Cathy Woolard said Friday she will leverage her surprising third-place finish in Atlanta's mayor race with a staged "discussion" with the two top finishers, and likely follow that event up with an endorsement ahead of the Dec. 5 runoff.

The event, which she called a "#FightingForATL Conversation," is set to take place next week, though the time and place have not yet been determined. Woolard said City Councilwomen Keisha Lance Bottoms and Mary Norwood have both agreed to participate.

The polls had predicted Bottoms and Norwood would square off in a December runoff. What they did not predict was the strong finish by Woolard, a former city council president who finished with 17 percent of the vote. She wound up falling about 4,000 votes shy of a spot in the runoff.

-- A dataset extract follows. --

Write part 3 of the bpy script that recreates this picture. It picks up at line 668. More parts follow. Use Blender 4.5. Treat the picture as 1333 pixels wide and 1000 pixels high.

And now her formidable constituency, a dedicated bloc of voters rooted in her east Atlanta base, could help swing the Dec. 5 runoff.

She was the leading vote-getter in the DeKalb portion of Atlanta – the eastern-most part of the city where she racked up nearly 4,000 votes, more than doubling her closest competitor.

And she dominated in a ring of eastern precincts along Atlanta’s eastern edge, winning territory that stretched from Grant Park and trendy Old Fourth Ward neighborhoods north along the Beltline through Virginia Highland and Piedmont Park.

Many of Woolard's most fervent backers are sure to be torn over the December runoff. Her liberal base seems unlikely to be a natural fit for Norwood, a self-described independent painted as a "closet Republican" by her adversaries. And Bottoms' embrace of Atlanta Mayor Kasim Reed has some of her supporters uneasy.